Certaines personnes mentionnées dans cet article ont souhaité conserver leur anonymat, leurs prénoms ont été modifiés en conséquence.
Être demandeur d’asile avec une lourde histoire ne suffit pas à obtenir une autorisation de séjour, et le passage devant l’Office français de protection des réfugiés et apatrides (Ofpra) reste une épreuve difficile. La plupart des demandeurs sont recalés pour « récit stéréotypé », « manque de spontanéité à l’oral », « absence de personnalisation ».
En réaction, Christiane Cavallin-Carlut, du Comité de vigilance pour la défense du droit des étrangers du Cher, s’est attachée, avec une poignée de militants, à rendre cohérents le récit des étrangers. Formée par Amnesty International, elle rencontre les demandeurs à La Passerelle, une antenne du Secours catholique à Bourges. Emmanuelle Jabaudon, unique employée de ce lieu d’accueil, se charge de la coordination ; elle est épaulée par une douzaine de bénévoles, notamment des traducteurs ou interprètes qui sont parfois d’ex-demandeurs. Et savent de quoi ils parlent. « J’ai dicté mon histoire en anglais mais il y a eu des malentendus de traduction », explique Ola, 28 ans, qui a quitté l’Albanie enceinte dans un camion. Vincent, 37 ans, a pu, lui, rédiger en français sa fuite du Congo pour des raisons politiques, mais « on m’a reproché les tournures belges de mon texte, il a fallu réécrire ».
Toutefois la rédaction cohérente d’une histoire ne suffit pas à la rendre crédible aux yeux de l’Ofpra, il faut des preuves. « Je n’avais que mon permis de conduire et mon acte de naissance lors de ma fuite », dit Massamba, 35 ans, venu de Kinshasa. Des mois de prospection et d’enquête sont alors nécessaires.
« Aucune preuve »
« Carole est une jeune Camerounaise venue en France après avoir été arrêtée, torturée et violée à quatre reprises, elle n’avait aucune preuve de son histoire, se souvient Christiane Cavallin-Carlut.

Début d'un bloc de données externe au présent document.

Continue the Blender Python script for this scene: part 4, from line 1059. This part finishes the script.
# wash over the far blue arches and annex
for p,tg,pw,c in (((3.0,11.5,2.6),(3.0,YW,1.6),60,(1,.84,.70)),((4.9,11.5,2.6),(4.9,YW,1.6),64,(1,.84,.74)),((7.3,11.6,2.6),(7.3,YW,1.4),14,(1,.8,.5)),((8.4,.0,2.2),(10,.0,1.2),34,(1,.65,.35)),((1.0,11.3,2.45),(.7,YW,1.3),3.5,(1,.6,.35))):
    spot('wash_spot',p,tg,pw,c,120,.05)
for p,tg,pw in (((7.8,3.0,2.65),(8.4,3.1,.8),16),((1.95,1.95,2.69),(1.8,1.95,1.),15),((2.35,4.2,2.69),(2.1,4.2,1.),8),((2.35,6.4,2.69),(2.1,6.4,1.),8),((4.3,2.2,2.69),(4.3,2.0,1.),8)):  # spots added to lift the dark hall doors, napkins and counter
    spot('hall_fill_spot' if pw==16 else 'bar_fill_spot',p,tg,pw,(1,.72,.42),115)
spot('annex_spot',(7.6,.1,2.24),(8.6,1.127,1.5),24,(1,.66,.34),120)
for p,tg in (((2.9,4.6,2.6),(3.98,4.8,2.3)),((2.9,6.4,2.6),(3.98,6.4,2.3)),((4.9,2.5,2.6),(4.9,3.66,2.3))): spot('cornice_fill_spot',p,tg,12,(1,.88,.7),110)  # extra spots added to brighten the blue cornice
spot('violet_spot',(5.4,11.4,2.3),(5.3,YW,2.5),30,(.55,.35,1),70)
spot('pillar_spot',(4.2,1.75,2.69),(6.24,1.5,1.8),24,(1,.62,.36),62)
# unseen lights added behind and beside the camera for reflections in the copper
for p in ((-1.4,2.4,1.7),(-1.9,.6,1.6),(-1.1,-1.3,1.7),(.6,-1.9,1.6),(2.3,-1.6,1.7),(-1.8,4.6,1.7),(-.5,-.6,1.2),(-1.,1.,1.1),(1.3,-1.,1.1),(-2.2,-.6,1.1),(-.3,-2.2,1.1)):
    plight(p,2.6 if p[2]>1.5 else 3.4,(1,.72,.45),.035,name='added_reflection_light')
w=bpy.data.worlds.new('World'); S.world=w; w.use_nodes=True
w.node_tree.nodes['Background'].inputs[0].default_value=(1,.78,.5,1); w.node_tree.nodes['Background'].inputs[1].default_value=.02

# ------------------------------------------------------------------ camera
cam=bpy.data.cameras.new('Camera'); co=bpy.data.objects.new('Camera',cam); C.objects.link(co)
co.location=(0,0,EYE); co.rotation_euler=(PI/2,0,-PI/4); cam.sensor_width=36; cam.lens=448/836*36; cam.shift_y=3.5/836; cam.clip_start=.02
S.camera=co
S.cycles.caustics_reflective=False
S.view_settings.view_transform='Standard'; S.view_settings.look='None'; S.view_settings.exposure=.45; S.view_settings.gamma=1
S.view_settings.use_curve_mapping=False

C’est en retrouvant son avis de recherche au Cameroun que son avocat a pu attester des faits. » Pour autant, l’excès de preuves peut être contreproductif. Yannick a réussi à quitter son pays pour la France après que son père, grand sorcier vaudou, ait sacrifié son frère jumeau. Pour Christiane Cavallin-Carlut, s’il avait produit des témoignages, cela aurait pu signifier qu’il gardait des liens avec son pays et qu’il pouvait donc y retourner sans risque.
« Je n’attends pas que le demandeur d’asile écrive lui-même son récit car il se fait parfois une idée fausse de ce qu’il doit raconter, ou son passeur lui a donné de mauvais conseils, explique la militante. Je préfère l’avoir en face de moi et lui poser des questions pour anticiper les problèmes. » Lorsque les preuves manquent, chaque détail compte : « Je demande quel temps il faisait, l’heure, la tenue que portait le demandeur d’asile ce jour-là. Un maximum de détails permet de donner une crédibilité au récit. » Certains témoignages intègrent même des plans, comme celui de Carole dont l’histoire de viol et de torture n’a d’abord pas su convaincre. Elle a dû dessiner les machines de tortures dont elle a été victime pour voir sa requête aboutir.
À la Passerelle, on prépare aussi l’oral devant l’Ofpra. Le danger pour le demandeur d’asile, c’est alors de désincarner sa propre histoire. « J’ai raconté mon histoire plus d’une dizaine de fois. Au bout d’un moment, c’est un refrain, comme une chanson. C’est presque comme raconter la vie de quelqu’un d’autre », témoigne Alia, une Algérienne de 31 ans. Il ne faut pas regarder le sol, mais accrocher le regard des examinateurs et habiter son récit avec conviction : les consignes sont nombreuses, mais l’enjeu reste paralysant. Le récit oral doit correspondre strictement au texte écrit pour éviter toute contradiction. « J’ai passé plusieurs heures à accorder les souvenirs d’un frère et d’une sœur », explique Christiane Cavallin-Carlut. Massamba est sorti la tête haute de son oral, parce qu’« on ne peut pas oublier son histoire », mais la majorité des demandeurs redoutent l’examen.
Le nombre de demandes d’asile devant l’Ofpra est en constante augmentation depuis 2007, atteignant 40654 premières demandes en 2011. Tous ne prêtent pas une attention suffisante à la préparation des dossiers, faute d’interlocuteurs, et restent impuissants à faire partager la singularité tragique de leur parcours.